A aprovação da Lei de Migração (13.445/2017) deveria facilitar a regularização de estrangeiros no Brasil. Porém, o caso de cidadãos venezuelanos que tem vindo para o Brasil mostra que o País tem violado essa legislação. A afirmação foi feita nesta terça-feira (27) pela procuradora do Trabalho da 11ª Região no Município de Roraima, Priscila Moreto, durante audiência na Comissão de Direitos Humanos do Senado.
De acordo com a Polícia Federal, foram mais de 17 mil pedidos de cidadãos da Venezuela para entrarem regularmente no Brasil só no ano passado. Roraima é o principal destino dessas pessoas.
Elas ingressam no País principalmente pelo município de Pacaraima, que faz fronteira com a Venezuela. Sem apoio, boa parte dos migrantes – muitos com nível alto de escolaridade – acaba se submetendo às piores condições possíveis para sobreviver, como trabalhos análogos ao de escravo, prostituição e situação de mendicância.
“Esse cidadão sabe que está sendo abusado, mas não sabe como denunciar. É uma omissão do município, do Estado e da União”, disse a procuradora Priscila Moreto. A afirmação tem como base o relatório elaborado após visitas técnicas aos municípios de Boa Vista, Pacaraima e Manaus (AM), feitas pelo Ministério Público do Trabalho em conjunto com instituições como a Missão Paz, que acolhe e auxilia migrantes.
“Isso tudo mostra grave violação por parte do Brasil dos Direitos Humanos, direitos que o Brasil se comprometeu nacionalmente internacionalmente. Viola inclusive a Lei de Migração, que prevê princípios, diretrizes e repúdio à xenofobia e à discriminação, além do acolhimento humanitário. O Estado tem que gerir o caso dessas pessoas em extrema vulnerabilidade social”, afirmou.

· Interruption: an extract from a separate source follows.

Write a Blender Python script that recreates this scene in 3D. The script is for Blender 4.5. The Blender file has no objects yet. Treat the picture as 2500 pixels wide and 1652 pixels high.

Presente à audiência, a presidenta da Comissão de Direitos Humanos do Senado, Regina Sousa (PT-PI), alertou para a necessidade de o Brasil oferecer todo apoio possível aos governos municipais e do Estado do Roraima. “É muito difícil administrar um Estado que já é pobre e a população aumenta repentinamente”, justificou a parlamentar.
Regina disse ainda esperar que o Brasil tenha um cuidado especial com o tema, ao contrário do que faz os Estados Unidos. “Sabemos muito bem que os Estados Unidos não veem a Venezuela com olhar humanitário e, sim, visando o petróleo do país sul-americano”, complementou.
Deslocamento digno
Membro da Agência da ONU para Refugiados (Acnur), o oficial Paulo Sérgio de Almeida cobrou estratégias para garantir a ida de migrantes para o interior do País de forma planejada e com deslocamento digno – com respeito integral aos direitos dessas pessoas – e uma acolhida adequada em outros estados brasileiros. “Onde venham a ter acesso a emprego e a outras oportunidades de geração de renda”.
A audiência no Senado também contou com a participação interativa da população. Sobre comentários afirmando que os governos precisam cuidar apenas dos brasileiros que passam fome, a representante da Cruz Vermelha Brasileira, Carolina Sampaio, foi enfática: “São todos seres humanos. Se a gente não cuidar deles [cidadãos venezuelanos], eles continuarão chegando da mesma forma, e a situação só vai piorar para os brasileiros”.
Plano em andamento
Durante o debate na CDH, representantes do governo federal afirmaram que um plano de fluxo migratório estaria em andamento. O presidente do Conselho Nacional de Imigração, Hugo Medeiros, disse que o governo encomendou pesquisas para entender esse fluxo de migrantes e, só depois, elaborar políticas públicas para essas pessoas.